YOUR GOAL - Can you write out all of the material below, word for word?

INFORMATION GIVEN -
::::::

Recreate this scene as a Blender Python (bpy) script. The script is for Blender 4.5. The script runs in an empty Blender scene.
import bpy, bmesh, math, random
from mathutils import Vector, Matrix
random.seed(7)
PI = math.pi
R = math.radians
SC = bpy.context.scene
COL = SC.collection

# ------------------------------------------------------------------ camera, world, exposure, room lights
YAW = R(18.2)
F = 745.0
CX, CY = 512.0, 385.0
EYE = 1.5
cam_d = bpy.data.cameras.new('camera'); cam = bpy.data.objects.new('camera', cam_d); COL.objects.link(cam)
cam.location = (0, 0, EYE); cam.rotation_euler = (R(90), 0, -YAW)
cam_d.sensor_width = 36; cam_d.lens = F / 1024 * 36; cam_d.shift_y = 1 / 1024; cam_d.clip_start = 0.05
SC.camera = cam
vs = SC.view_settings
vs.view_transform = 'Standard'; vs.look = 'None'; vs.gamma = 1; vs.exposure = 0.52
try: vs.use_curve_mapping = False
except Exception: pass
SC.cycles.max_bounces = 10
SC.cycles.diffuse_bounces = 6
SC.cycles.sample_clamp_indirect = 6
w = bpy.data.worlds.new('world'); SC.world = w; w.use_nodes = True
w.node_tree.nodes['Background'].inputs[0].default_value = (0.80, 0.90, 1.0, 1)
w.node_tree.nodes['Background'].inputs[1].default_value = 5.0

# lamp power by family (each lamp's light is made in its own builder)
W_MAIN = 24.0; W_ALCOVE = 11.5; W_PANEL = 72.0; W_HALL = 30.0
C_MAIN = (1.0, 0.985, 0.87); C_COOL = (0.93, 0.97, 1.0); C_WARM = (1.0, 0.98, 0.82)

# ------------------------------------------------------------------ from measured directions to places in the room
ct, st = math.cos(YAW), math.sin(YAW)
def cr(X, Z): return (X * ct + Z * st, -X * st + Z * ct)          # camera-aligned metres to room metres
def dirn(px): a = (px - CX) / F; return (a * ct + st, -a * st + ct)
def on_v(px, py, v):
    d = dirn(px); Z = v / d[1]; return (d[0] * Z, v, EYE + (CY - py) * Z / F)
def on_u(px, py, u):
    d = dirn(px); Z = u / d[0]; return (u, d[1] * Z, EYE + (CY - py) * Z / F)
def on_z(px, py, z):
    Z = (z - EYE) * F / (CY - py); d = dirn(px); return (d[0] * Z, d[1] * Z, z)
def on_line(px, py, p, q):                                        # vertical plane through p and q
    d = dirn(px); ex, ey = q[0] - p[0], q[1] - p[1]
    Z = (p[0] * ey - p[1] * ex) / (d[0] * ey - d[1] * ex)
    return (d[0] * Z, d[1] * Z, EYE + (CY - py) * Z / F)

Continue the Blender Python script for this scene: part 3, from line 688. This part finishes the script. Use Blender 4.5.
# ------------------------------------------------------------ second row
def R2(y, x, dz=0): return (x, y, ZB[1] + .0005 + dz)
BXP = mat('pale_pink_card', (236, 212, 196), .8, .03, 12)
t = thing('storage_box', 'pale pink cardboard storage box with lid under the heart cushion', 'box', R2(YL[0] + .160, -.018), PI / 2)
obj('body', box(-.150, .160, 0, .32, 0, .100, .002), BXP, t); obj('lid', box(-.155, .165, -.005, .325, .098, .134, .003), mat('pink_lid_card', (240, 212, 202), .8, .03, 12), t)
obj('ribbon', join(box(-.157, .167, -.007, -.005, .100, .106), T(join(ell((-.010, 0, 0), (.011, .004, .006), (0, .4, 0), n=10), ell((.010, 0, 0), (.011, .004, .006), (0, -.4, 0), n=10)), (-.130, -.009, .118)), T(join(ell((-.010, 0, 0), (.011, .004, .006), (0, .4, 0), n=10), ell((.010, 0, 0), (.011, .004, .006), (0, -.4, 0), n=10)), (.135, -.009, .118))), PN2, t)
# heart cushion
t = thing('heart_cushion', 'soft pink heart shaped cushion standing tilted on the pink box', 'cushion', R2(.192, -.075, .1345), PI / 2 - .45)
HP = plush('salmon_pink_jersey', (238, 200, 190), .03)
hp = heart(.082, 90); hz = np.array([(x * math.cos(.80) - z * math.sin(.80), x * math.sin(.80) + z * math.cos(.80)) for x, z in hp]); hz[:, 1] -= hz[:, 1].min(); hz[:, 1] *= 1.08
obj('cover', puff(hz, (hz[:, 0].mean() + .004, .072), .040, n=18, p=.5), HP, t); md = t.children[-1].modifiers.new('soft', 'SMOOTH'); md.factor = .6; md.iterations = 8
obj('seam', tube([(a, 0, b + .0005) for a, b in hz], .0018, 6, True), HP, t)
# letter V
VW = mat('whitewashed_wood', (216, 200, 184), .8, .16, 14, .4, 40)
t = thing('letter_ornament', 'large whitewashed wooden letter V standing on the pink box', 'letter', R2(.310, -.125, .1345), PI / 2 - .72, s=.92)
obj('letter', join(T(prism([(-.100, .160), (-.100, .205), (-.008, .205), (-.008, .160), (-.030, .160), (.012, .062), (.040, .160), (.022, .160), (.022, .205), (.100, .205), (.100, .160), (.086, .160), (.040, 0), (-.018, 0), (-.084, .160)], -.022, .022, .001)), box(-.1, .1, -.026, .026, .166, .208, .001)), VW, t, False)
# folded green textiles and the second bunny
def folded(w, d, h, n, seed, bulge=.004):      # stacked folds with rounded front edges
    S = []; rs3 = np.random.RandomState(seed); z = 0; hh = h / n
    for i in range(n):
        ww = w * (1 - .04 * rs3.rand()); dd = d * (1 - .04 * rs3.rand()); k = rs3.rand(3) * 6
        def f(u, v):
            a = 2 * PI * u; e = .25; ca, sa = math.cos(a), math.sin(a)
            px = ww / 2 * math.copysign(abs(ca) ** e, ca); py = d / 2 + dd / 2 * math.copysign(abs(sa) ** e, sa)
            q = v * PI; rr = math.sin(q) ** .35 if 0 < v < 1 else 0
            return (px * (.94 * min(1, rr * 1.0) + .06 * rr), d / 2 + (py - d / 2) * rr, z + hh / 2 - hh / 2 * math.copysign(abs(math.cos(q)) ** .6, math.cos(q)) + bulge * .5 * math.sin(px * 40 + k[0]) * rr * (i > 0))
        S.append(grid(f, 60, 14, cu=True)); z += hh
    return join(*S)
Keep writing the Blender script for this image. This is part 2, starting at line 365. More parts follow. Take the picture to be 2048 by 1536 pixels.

::::::

EXERCISE RESULT -
Recreate this scene as a Blender Python (bpy) script. The script is for Blender 4.5. The script runs in an empty Blender scene.
import bpy, bmesh, math, random
from mathutils import Vector, Matrix
random.seed(7)
PI = math.pi
R = math.radians
SC = bpy.context.scene
COL = SC.collection

# ------------------------------------------------------------------ camera, world, exposure, room lights
YAW = R(18.2)
F = 745.0
CX, CY = 512.0, 385.0
EYE = 1.5
cam_d = bpy.data.cameras.new('camera'); cam = bpy.data.objects.new('camera', cam_d); COL.objects.link(cam)
cam.location = (0, 0, EYE); cam.rotation_euler = (R(90), 0, -YAW)
cam_d.sensor_width = 36; cam_d.lens = F / 1024 * 36; cam_d.shift_y = 1 / 1024; cam_d.clip_start = 0.05
SC.camera = cam
vs = SC.view_settings
vs.view_transform = 'Standard'; vs.look = 'None'; vs.gamma = 1; vs.exposure = 0.52
try: vs.use_curve_mapping = False
except Exception: pass
SC.cycles.max_bounces = 10
SC.cycles.diffuse_bounces = 6
SC.cycles.sample_clamp_indirect = 6
w = bpy.data.worlds.new('world'); SC.world = w; w.use_nodes = True
w.node_tree.nodes['Background'].inputs[0].default_value = (0.80, 0.90, 1.0, 1)
w.node_tree.nodes['Background'].inputs[1].default_value = 5.0

# lamp power by family (each lamp's light is made in its own builder)
W_MAIN = 24.0; W_ALCOVE = 11.5; W_PANEL = 72.0; W_HALL = 30.0
C_MAIN = (1.0, 0.985, 0.87); C_COOL = (0.93, 0.97, 1.0); C_WARM = (1.0, 0.98, 0.82)

# ------------------------------------------------------------------ from measured directions to places in the room
ct, st = math.cos(YAW), math.sin(YAW)
def cr(X, Z): return (X * ct + Z * st, -X * st + Z * ct)          # camera-aligned metres to room metres
def dirn(px): a = (px - CX) / F; return (a * ct + st, -a * st + ct)
def on_v(px, py, v):
    d = dirn(px); Z = v / d[1]; return (d[0] * Z, v, EYE + (CY - py) * Z / F)
def on_u(px, py, u):
    d = dirn(px); Z = u / d[0]; return (u, d[1] * Z, EYE + (CY - py) * Z / F)
def on_z(px, py, z):
    Z = (z - EYE) * F / (CY - py); d = dirn(px); return (d[0] * Z, d[1] * Z, z)
def on_line(px, py, p, q):                                        # vertical plane through p and q
    d = dirn(px); ex, ey = q[0] - p[0], q[1] - p[1]
    Z = (p[0] * ey - p[1] * ex) / (d[0] * ey - d[1] * ex)
    return (d[0] * Z, d[1] * Z, EYE + (CY - py) * Z / F)

Continue the Blender Python script for this scene: part 3, from line 688. This part finishes the script. Use Blender 4.5.
# ------------------------------------------------------------ second row
def R2(y, x, dz=0): return (x, y, ZB[1] + .0005 + dz)
BXP = mat('pale_pink_card', (236, 212, 196), .8, .03, 12)
t = thing('storage_box', 'pale pink cardboard storage box with lid under the heart cushion', 'box', R2(YL[0] + .160, -.018), PI / 2)
obj('body', box(-.150, .160, 0, .32, 0, .100, .002), BXP, t); obj('lid', box(-.155, .165, -.005, .325, .098, .134, .003), mat('pink_lid_card', (240, 212, 202), .8, .03, 12), t)
obj('ribbon', join(box(-.157, .167, -.007, -.005, .100, .106), T(join(ell((-.010, 0, 0), (.011, .004, .006), (0, .4, 0), n=10), ell((.010, 0, 0), (.011, .004, .006), (0, -.4, 0), n=10)), (-.130, -.009, .118)), T(join(ell((-.010, 0, 0), (.011, .004, .006), (0, .4, 0), n=10), ell((.010, 0, 0), (.011, .004, .006), (0, -.4, 0), n=10)), (.135, -.009, .118))), PN2, t)
# heart cushion
t = thing('heart_cushion', 'soft pink heart shaped cushion standing tilted on the pink box', 'cushion', R2(.192, -.075, .1345), PI / 2 - .45)
HP = plush('salmon_pink_jersey', (238, 200, 190), .03)
hp = heart(.082, 90); hz = np.array([(x * math.cos(.80) - z * math.sin(.80), x * math.sin(.80) + z * math.cos(.80)) for x, z in hp]); hz[:, 1] -= hz[:, 1].min(); hz[:, 1] *= 1.08
obj('cover', puff(hz, (hz[:, 0].mean() + .004, .072), .040, n=18, p=.5), HP, t); md = t.children[-1].modifiers.new('soft', 'SMOOTH'); md.factor = .6; md.iterations = 8
obj('seam', tube([(a, 0, b + .0005) for a, b in hz], .0018, 6, True), HP, t)
# letter V
VW = mat('whitewashed_wood', (216, 200, 184), .8, .16, 14, .4, 40)
t = thing('letter_ornament', 'large whitewashed wooden letter V standing on the pink box', 'letter', R2(.310, -.125, .1345), PI / 2 - .72, s=.92)
obj('letter', join(T(prism([(-.100, .160), (-.100, .205), (-.008, .205), (-.008, .160), (-.030, .160), (.012, .062), (.040, .160), (.022, .160), (.022, .205), (.100, .205), (.100, .160), (.086, .160), (.040, 0), (-.018, 0), (-.084, .160)], -.022, .022, .001)), box(-.1, .1, -.026, .026, .166, .208, .001)), VW, t, False)
# folded green textiles and the second bunny
def folded(w, d, h, n, seed, bulge=.004):      # stacked folds with rounded front edges
    S = []; rs3 = np.random.RandomState(seed); z = 0; hh = h / n
    for i in range(n):
        ww = w * (1 - .04 * rs3.rand()); dd = d * (1 - .04 * rs3.rand()); k = rs3.rand(3) * 6
        def f(u, v):
            a = 2 * PI * u; e = .25; ca, sa = math.cos(a), math.sin(a)
            px = ww / 2 * math.copysign(abs(ca) ** e, ca); py = d / 2 + dd / 2 * math.copysign(abs(sa) ** e, sa)
            q = v * PI; rr = math.sin(q) ** .35 if 0 < v < 1 else 0
            return (px * (.94 * min(1, rr * 1.0) + .06 * rr), d / 2 + (py - d / 2) * rr, z + hh / 2 - hh / 2 * math.copysign(abs(math.cos(q)) ** .6, math.cos(q)) + bulge * .5 * math.sin(px * 40 + k[0]) * rr * (i > 0))
        S.append(grid(f, 60, 14, cu=True)); z += hh
    return join(*S)
Keep writing the Blender script for this image. This is part 2, starting at line 365. More parts follow. Take the picture to be 2048 by 1536 pixels.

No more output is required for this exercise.